Why go out of your way to ban using nukes in space??? ITS THE ONE PLACE THAT THEYRE SAFE TO USE!!!
Spaceships are boats, and mined resources are therefore maritime salvage. Problem solved.
The Outer Space Treaty refers to STATE PARTIES, it does NOT refer to private entities nor to commercial exploitation of resources found and extracted in outer space by commercial entities.
This entire article is a waste of time except to invalidate itself by the simple act of linking to the treaty it's bemoaning.
Political debates have me rolling my eyes so much I think I got optical whiplash. I should sue. - Foamy The Squirrel
Because you never know what endangered life form you might find.
It's not Planetary Resources itself that has the influence, it is their list of advisers and investors. They include:
James Cameron (movie maker), Eric Schmidt & Larry Page (Google), Charles Simonyi (Microsoft Office, billionaire), Ross Perot Jr. (billionaire), and Richard Branson (Virgin Group).
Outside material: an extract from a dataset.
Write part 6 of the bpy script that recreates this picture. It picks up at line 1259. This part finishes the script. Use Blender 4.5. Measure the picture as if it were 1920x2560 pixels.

What is to stop me just taking it off miners as they enter orbit, before they land and enter the jurisdiction of a country?
Keeping in mind that these operations will be unmanned, automated, systems so telling the difference between a failure and a deliberate intercept may be difficult.
e.g. A stealthy craft using a rail gun blasts off the control and communications part of the vehicle, as if it were just a space junk or meteor strike, then another stealthy vehicle moves in and collects the payload.
How are you going to prove that 1000kg of platinum is yours and that I did not get it from some other asteroid myself?